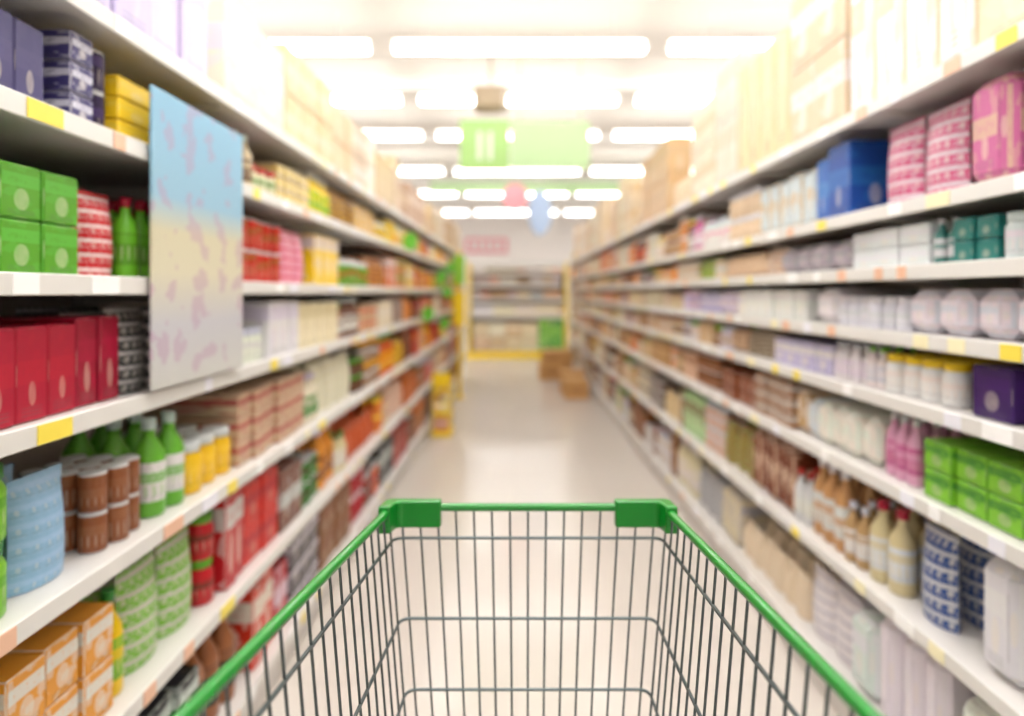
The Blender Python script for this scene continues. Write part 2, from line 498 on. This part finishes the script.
cbox(mb,-2.0,-.3,25.9,25.995,3.0,3.6,0,ch=.02)
for k in range(5): cbox(mb,-1.85+k*.3,-1.65+k*.3,25.88,25.9,3.12,3.48,1)
mb.build('wall_sign',[m_pink,m_white])

# ------------------------------------------------------------------ end-of-aisle shelf
mb=MB(); YE=14.5; x0,x1=-1.0,1.12
cbox(mb,x0,x1,YE+.45,YE+.48,0,2.15,1)
cbox(mb,x0,x1,YE-.02,YE+.45,0,.14,3,ch=.01)
EZ=[.16,.92,1.30,1.62,1.88]
for z in EZ:
    cbox(mb,x0,x1,YE,YE+.45,z-.03,z,0); cbox(mb,x0,x1,YE-.012,YE,z-.045,z+.005,2,ch=.002)
for xx in (x0-.06,x1): cbox(mb,xx,xx+.06,YE-.01,YE+.48,0,2.1,3,ch=.008)
cbox(mb,x0,x1,YE-.01,YE+.03,2.0,2.14,2,ch=.005)
cbox(mb,x0-.3,x1+.2,YE-.28,YE-.22,.0,.07,3,ch=.01)
mb.build('end_display_shelf',[m_shelf,m_back,m_rail,m_yellow])
bx=MB(); bt=MB()
for l,z in enumerate(EZ):
    x=x0+.04
    while x<x1-.15:
        c=pick(['brown','cream','beige','orange','white'] if l>1 else ['cream','beige','white','yellow'])
        if l==0:
            break
        if l in(1,): w_=.16; h=.24
        else: w_=.1; h=.2
        c2=(*pick(['cream','brown','white']),R.random())
        for k in range(R.randint(2,4)):
            if x>x1-.15: break
            if l==1: cbox(bx,x,x+w_*.95,YE+.03,YE+.3,z+.001,z+h,0,c,c2,.004)
            else: bottle(bt,x+w_/2,YE+.1,z+.001,w_*.9,h,c,c2,pick(['brown','white','red']))
            x+=w_
for i in range(3):
    for k in range(4):
        cbox(bx,.54+i*.18,.54+i*.18+.17,YE+.02,YE+.3,.161+k*.17,.161+k*.17+.165,0,pick(['green']),(*pick(['lgreen']),.5),.004)
for i in range(4):
    for k in range(2):
        cbox(bx,x0+.06+i*.37,x0+.06+i*.37+.35,YE+.05,YE+.4,.161+k*.3,.161+k*.3+.295,0,pick(['beige','cream']),(*pick(['cream']),.5),.006)
bx.build('boxed_groceries',[MP,MC]); bt.build('bottled_goods',[MP,MC])

# ------------------------------------------------------------------ cartons on the floor
def carton(x,y,z,w,d,h,rot):
    mb=MB()
    cbox(mb,-w/2,w/2,-d/2,d/2,0,h,0,ch=.006)
    cbox(mb,-w/2-.001,w/2+.001,-.03,.03,h-.06,h+.001,1)
    cbox(mb,-w/2-.001,w/2+.001,-.03,.03,h*.0,h*.12,1)
    for s in (-1,1): cbox(mb,-w*.3,w*.3,s*(d/2+.0005)-.001,s*(d/2+.0005)+.001,h*.3,h*.6,2)
    o=mb.build('cardboard_carton',[m_kraft,m_tape,simple('carton_print',(182,134,84),.8)])
    o.location=(x,y,z); o.rotation_euler=(0,0,rot)
carton(.83,8.95,0,.32,.36,.26,.05)
carton(.84,9.55,0,.36,.4,.3,-.06)
carton(.62,10.9,0,.42,.4,.28,.04)
carton(.63,10.9,.283,.38,.36,.2,-.05)
carton(.84,11.7,0,.36,.4,.42,.02)

# ------------------------------------------------------------------ yellow stands, wobblers, poster on left
mb=MB()
cbox(mb,-.82,-.70,8.8,8.9,0,.03,0,ch=.004); cbox(mb,-.78,-.73,8.82,8.87,.03,2.0,0,ch=.006)
cbox(mb,-.84,-.68,8.80,8.815,1.55,1.95,1,ch=.004); cbox(mb,-.84,-.68,8.80,8.815,1.0,1.45,0,ch=.004)
mb.build('promotional_stand',[m_yellow,simple('lime_print',(140,200,50),.5,noise=.1,nscale=9)])
mb=MB()
cbox(mb,-.84,-.64,6.5,6.8,0,.05,0,ch=.01)
for z in (.2,.42): cbox(mb,-.83,-.66,6.52,6.78,z,z+.02,0,ch=.004)
for a in (-.83,-.67):
    for bb in (6.52,6.77): cbox(mb,a,a+.015,bb,bb+.015,.05,.62,0)
cbox(mb,-.83,-.66,6.515,6.53,.5,.64,0,ch=.003)
for z,cc in ((.05,'orange'),(.22,'yellow'),(.44,'yellow')):
    for a in (-.82,-.745): cbox(mb,a,a+.07,6.56,6.72,z+.001,z+.13,1,pick([cc]),(1,1,1,.4),.004)
mb.build('small_display_rack',[m_yellow,MP])
mb=MB()
mg=simple('green_tag_print',(100,184,50),.5,noise=.1,nscale=9)
for (y,z) in ((4.9,1.83),(7.0,1.62),(7.6,1.45),(8.0,1.75),(5.9,1.25),(7.3,1.1)):
    n=16; b=len(mb.v)
    for yy in (y,y+.004):
        for k in range(n):
            a=2*math.pi*k/n; mb.v.append((-.79+.055*math.cos(a),yy,z+.07*math.sin(a)))
    mb.face([b+i for i in range(n)],0,(1,1,1),W4,[(0,0)]*n); mb.face([b+i for i in range(2*n-1,n-1,-1)],0,(1,1,1),W4,[(0,0)]*n)
    for k in range(n): mb.face([b+k,b+(k+1)%n,b+n+(k+1)%n,b+n+k],0,(1,1,1),W4,[(0,0)]*4)
    cbox(mb,-.85,-.79,y+.001,y+.003,z-.005,z+.005,0)
mb.build('shelf_wobblers',[mg],parent=gL)

m,nt,b=new_mat('poster_print')
tc=nt.nodes.new('ShaderNodeTexCoord'); sp=nt.nodes.new('ShaderNodeSeparateXYZ'); nt.links.new(tc.outputs['Object'],sp.inputs[0])
cr=nt.nodes.new('ShaderNodeValToRGB'); e=cr.color_ramp.elements
e[0].position=0; e[0].color=(*lin((204,204,196)),1); e[1].position=1; e[1].color=(*lin((134,184,214)),1)
for p,c in ((.25,(194,194,200)),(.42,(212,206,180)),(.55,(206,200,170)),(.66,(144,186,210))):
    q=e.new(p); q.color=(*lin(c),1)
nt.links.new(M(nt,'MULTIPLY',M(nt,'SUBTRACT',sp.outputs[2],1.18),1/.76),cr.inputs[0])
vo=nt.nodes.new('ShaderNodeTexNoise'); vo.inputs['Scale'].default_value=14; vo.inputs['Detail'].default_value=2
nt.links.new(tc.outputs['Object'],vo.inputs['Vector'])
mx=nt.nodes.new('ShaderNodeMixRGB'); nt.links.new(cr.outputs[0],mx.inputs[1]); mx.inputs[2].default_value=(*lin((180,130,170)),1)
nt.links.new(M(nt,'MULTIPLY',M(nt,'GREATER_THAN',vo.outputs['Fac'],.56),.4),mx.inputs[0])
nt.links.new(mx.outputs[0],b.inputs['Base Color'])
mb=MB()
cbox(mb,-.845,-.837,1.5,2.0,1.22,1.93,0,ch=.003)
for yy in (1.58,1.9): cbox(mb,-.849,-.845,yy,yy+.03,1.765,1.79,1)
mb.build('promotional_poster_board',[m,m_white],parent=gL)

# ------------------------------------------------------------------ shopping cart
cart=empty('shopping_cart',(0.0,.7,0))
def curve(name,paths,rad,mat,cyc=False):
    cu=bpy.data.curves.new(name,'CURVE'); cu.dimensions='3D'; cu.bevel_depth=rad; cu.bevel_resolution=3; cu.use_fill_caps=True
    for p in paths:
        s=cu.splines.new('POLY'); s.points.add(len(p)-1)
        for i,q in enumerate(p): s.points[i].co=(q[0],q[1]-.7,q[2],1)
        s.use_cyclic_u=cyc
    o=bpy.data.objects.new(name,cu); scene.collection.objects.link(o); cu.materials.append(mat); o.parent=cart
    return o
def lerp(a,b,t): return tuple(a[i]+(b[i]-a[i])*t for i in range(3))
FLt=(-.2195,1.16,1.066); FRt=(.266,1.16,1.066); RLt=(-.272,.25,1.141); RRt=(.280,.25,1.141)
FLb=(-.174,1.10,.66);  FRb=(.217,1.10,.66);  RLb=(-.222,.27,.58);  RRb=(.232,.27,.58)
def rounded(pts,r=.03,n=5):
    out=[]
    for i,p in enumerate(pts):
        if i==0 or i==len(pts)-1: out.append(p); continue
        P0,P1,P2=Vector(pts[i-1]),Vector(p),Vector(pts[i+1])
        a=P1+(P0-P1).normalized()*r; b_=P1+(P2-P1).normalized()*r
        for k in range(n+1):
            t=k/n; out.append(tuple(a*(1-t)**2+P1*2*t*(1-t)+b_*t*t))
    return out
curve('basket_rim',[rounded([RLt,FLt,FRt,RRt],.025)],.0072,m_green)
def ring(t):
    return [lerp(RLt,RLb,t),lerp(FLt,FLb,t),lerp(FRt,FRb,t),lerp(RRt,RRb,t)]
curve('basket_rings',[rounded(ring(t),.02) for t in (.128,.455,.735,1.0)],.0027,m_steel)
wires=[]
nF=15
for i in range(nF):
    t=(i+.5)/nF
    wires.append([lerp(FLt,FRt,t),lerp(FLb,FRb,t)])
for A,B,C,D in ((FLt,RLt,FLb,RLb),(FRt,RRt,FRb,RRb)):
    n=24
    for i in range(1,n+1):
        t=(i-.4)/n
        wires.append([lerp(A,B,t),lerp(C,D,t)])
nB=14
for i in range(nB):
    t=(i+.5)/nB
    wires.append([lerp(FLb,FRb,t),lerp(RLb,RRb,t)])
for i in range(6):
    t=(i+.5)/6; wires.append([lerp(FLb,RLb,t),lerp(FRb,RRb,t)])
for i in range(12):
    t=(i+.5)/12; wires.append([lerp(RLt,RRt,t),lerp(RLb,RRb,t)])
for t in (.05,.35,.7,.98): wires.append([lerp(RLt,RLb,t),lerp(RRt,RRb,t)])
curve('basket_wires',wires,.0019,m_steel)
def bracket(name,s,corner,rear):
    bm=bmesh.new()
    cx,cy,cz=corner
    fx=-s
    dv=(Vector(rear)-Vector(corner)).normalized()
    L1=.088; L2=.05; T=.012
    outer=[(cx+fx*L1,cy+T),(cx+s*.004,cy+T),(cx+s*T,cy+.002)]
    outer.append((cx+s*T+dv.x*L2,cy+dv.y*L2))
    inner=[(cx-s*.009+dv.x*L2,cy+dv.y*L2),(cx-s*.009+fx*.003,cy-T-.004),(cx-s*.014+fx*.004,cy-T),(cx+fx*L1,cy-T)]
    pts=outer+inner
    zt=cz+.0135
    def zb(p): return cz-.034
    vb=[bm.verts.new((p[0],p[1]-.7,zb(p)+ (cy-p[1])*.08)) for p in pts]
    vt=[bm.verts.new((p[0],p[1]-.7,zt+(cy-p[1])*.082)) for p in pts]
    n=len(pts)
    bm.faces.new(vt); bm.faces.new(vb[::-1])
    for i in range(n): bm.faces.new([vb[i],vb[(i+1)%n],vt[(i+1)%n],vt[i]])
    bmesh.ops.recalc_face_normals(bm,faces=bm.faces[:])
    me=bpy.data.meshes.new(name); bm.to_mesh(me); bm.free(); me.materials.append(m_green)
    o=bpy.data.objects.new(name,me); scene.collection.objects.link(o); o.parent=cart
    bv=o.modifiers.new('b','BEVEL'); bv.width=.004; bv.segments=3; bv.limit_method='ANGLE'
bracket('corner_cap_left',-1,FLt,RLt); bracket('corner_cap_right',1,FRt,RRt)
curve('handle_bar',[[(-.262,.14,1.16),(.27,.14,1.16)]],.014,m_green)
curve('handle_arms',[rounded([(-.27,.14,1.16),(-.272,.2,1.15),RLt,(-.27,.3,.95),(-.25,.3,.6),(-.25,.22,.16)],.03),
                     rounded([(.278,.14,1.16),(.28,.2,1.15),RRt,(.278,.3,.95),(.258,.3,.6),(.258,.22,.16)],.03)],.010,m_steel)
curve('chassis',[rounded([(-.25,.22,.16),(-.16,1.02,.18),(.2,1.02,.18),(.258,.22,.16)],.06),
                 [(-.25,.3,.6),(-.17,1.05,.66)],[(.258,.3,.6),(.21,1.05,.66)],
                 [(-.25,.3,.6),(-.18,.85,.18)],[(.258,.3,.6),(.21,.85,.18)],[(-.24,.35,.165),(.25,.35,.165)]],.010,m_steel)
def wheel(name,x,y):
    mb=MB(); n=24; z=.062; r=.062
    for mat,rr,hw in ((0,r,.013),(1,r*.5,.017)):
        b=len(mb.v)
        prof=[(-hw,rr*.9),(-hw*.6,rr),(hw*.6,rr),(hw,rr*.9)]
        for (dx,q) in prof:
            for k in range(n):
                a=2*math.pi*k/n; mb.v.append((x+dx,y-.7+q*math.cos(a),z+q*math.sin(a)))
        for j in range(3):
            for k in range(n): mb.face([b+j*n+k,b+j*n+(k+1)%n,b+(j+1)*n+(k+1)%n,b+(j+1)*n+k],mat,(1,1,1),W4,[(0,0)]*4,True)
        mb.face([b+k for k in range(n)],mat,(1,1,1),W4,[(0,0)]*n); mb.face([b+3*n+k for k in range(n)][::-1],mat,(1,1,1),W4,[(0,0)]*n)
    for s in (-1,1): cbox(mb,x+s*.02-.0015,x+s*.02+.0015,y-.7-.018,y-.7+.018,.045,.145,2,ch=.0005)
    cbox(mb,x-.0215,x+.0215,y-.7-.02,y-.7+.02,.14,.15,2,ch=.001)
    mb.build(name,[m_rubber,m_green,m_steel],parent=cart)
wheel('caster_1',-.25,.22); wheel('caster_2',.258,.22); wheel('caster_3',-.155,.98); wheel('caster_4',.195,.98)

# ------------------------------------------------------------------ camera
cam=bpy.data.cameras.new('cam'); co=bpy.data.objects.new('camera',cam); scene.collection.objects.link(co)
co.location=(0,0,1.45); co.rotation_euler=(math.radians(90),0,0)
cam.sensor_width=36; cam.lens=650/1024*36
cam.shift_x=-3/1024; cam.shift_y=-(358-292)/1024
cam.clip_start=.05
cam.dof.use_dof=True; cam.dof.focus_distance=.86; cam.dof.aperture_fstop=cam.lens/15.0
scene.camera=co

========================================================================

• **EXERCISE BRIEF**
Return exactly what appears from the opening line of the material through the line with "mb.build('wall_sign',[m_pink,m_white])", apart from the pictures.

• **FULL RESPONSE**
The Blender Python script for this scene continues. Write part 2, from line 498 on. This part finishes the script.
cbox(mb,-2.0,-.3,25.9,25.995,3.0,3.6,0,ch=.02)
for k in range(5): cbox(mb,-1.85+k*.3,-1.65+k*.3,25.88,25.9,3.12,3.48,1)
mb.build('wall_sign',[m_pink,m_white])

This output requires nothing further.